Problem details
Omit any picture, and return the remaining data exactly as written.

Dataset section

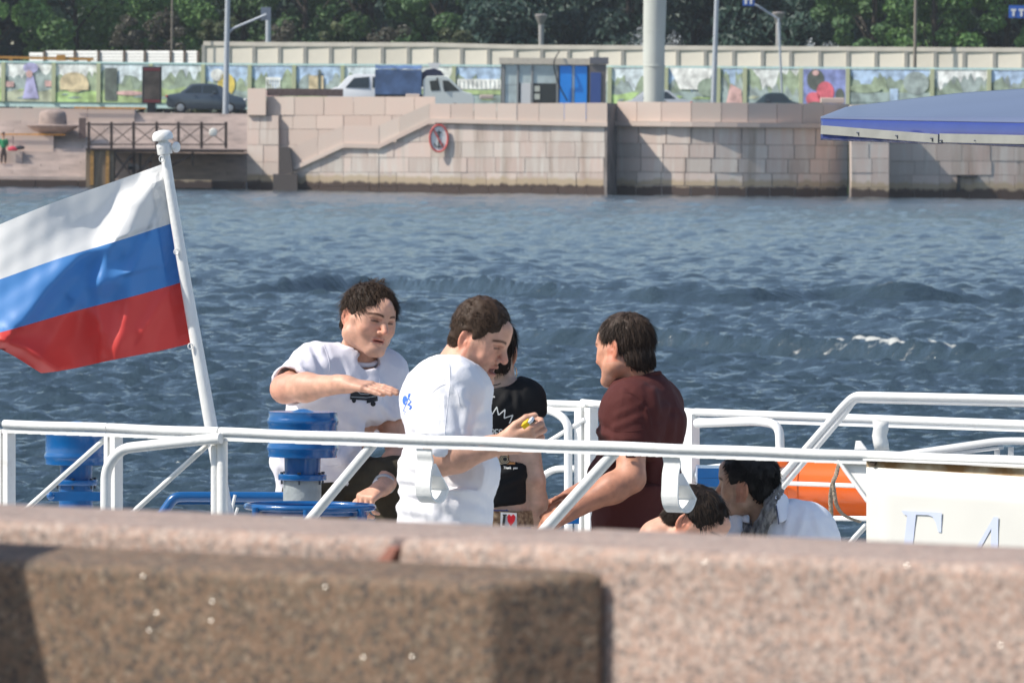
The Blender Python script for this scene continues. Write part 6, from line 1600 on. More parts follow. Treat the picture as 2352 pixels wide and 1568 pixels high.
# ---------------------------------------------------------------- the people on deck
M_ws = mat('white_cotton', (.80, .79, .82), .85, bump=.10, bscale=160, sss=0, spec=.2)
M_tr = mat('olive_trousers', (.045, .038, .026), .85, var=.15, vscale=9, bump=.25, bscale=70, spec=.2)
M_jeans = mat('dark_jeans', (.03, .04, .07), .85, var=.15, bump=.2)
SK_fair = skin('fair', (.60, .335, .235)); SK_tan = skin('tan', (.44, .225, .14)); SK_olive = skin('olive', (.47, .285, .19)); SK_pale = skin('pale', (.60, .385, .28))
H_brown = hair_mat('hair_brown', (.018, .011, .007), (.07, .042, .026)); H_lbrown = hair_mat('hair_light_brown', (.019, .0115, .0075), (.075, .044, .027)); H_dark2 = hair_mat('hair_dark', (.016, .0105, .008), (.062, .041, .030)); H_black = hair_mat('hair_black', (.004, .004, .0045), (.018, .016, .015)); H_dbrown = hair_mat('hair_dark_brown', (.012, .008, .006), (.05, .032, .022))
def fwd_of(yaw): return np.array([math.sin(R(yaw)), -math.cos(R(yaw)), 0])
def right_of(yaw): return np.array([-math.cos(R(yaw)), -math.sin(R(yaw)), 0])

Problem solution
The Blender Python script for this scene continues. Write part 6, from line 1600 on. More parts follow. Treat the picture as 2352 pixels wide and 1568 pixels high.
# ---------------------------------------------------------------- the people on deck
M_ws = mat('white_cotton', (.80, .79, .82), .85, bump=.10, bscale=160, sss=0, spec=.2)
M_tr = mat('olive_trousers', (.045, .038, .026), .85, var=.15, vscale=9, bump=.25, bscale=70, spec=.2)
M_jeans = mat('dark_jeans', (.03, .04, .07), .85, var=.15, bump=.2)
SK_fair = skin('fair', (.60, .335, .235)); SK_tan = skin('tan', (.44, .225, .14)); SK_olive = skin('olive', (.47, .285, .19)); SK_pale = skin('pale', (.60, .385, .28))
H_brown = hair_mat('hair_brown', (.018, .011, .007), (.07, .042, .026)); H_lbrown = hair_mat('hair_light_brown', (.019, .0115, .0075), (.075, .044, .027)); H_dark2 = hair_mat('hair_dark', (.016, .0105, .008), (.062, .041, .030)); H_black = hair_mat('hair_black', (.004, .004, .0045), (.018, .016, .015)); H_dbrown = hair_mat('hair_dark_brown', (.012, .008, .006), (.05, .032, .022))
def fwd_of(yaw): return np.array([math.sin(R(yaw)), -math.cos(R(yaw)), 0])
def right_of(yaw): return np.array([-math.cos(R(yaw)), -math.sin(R(yaw)), 0])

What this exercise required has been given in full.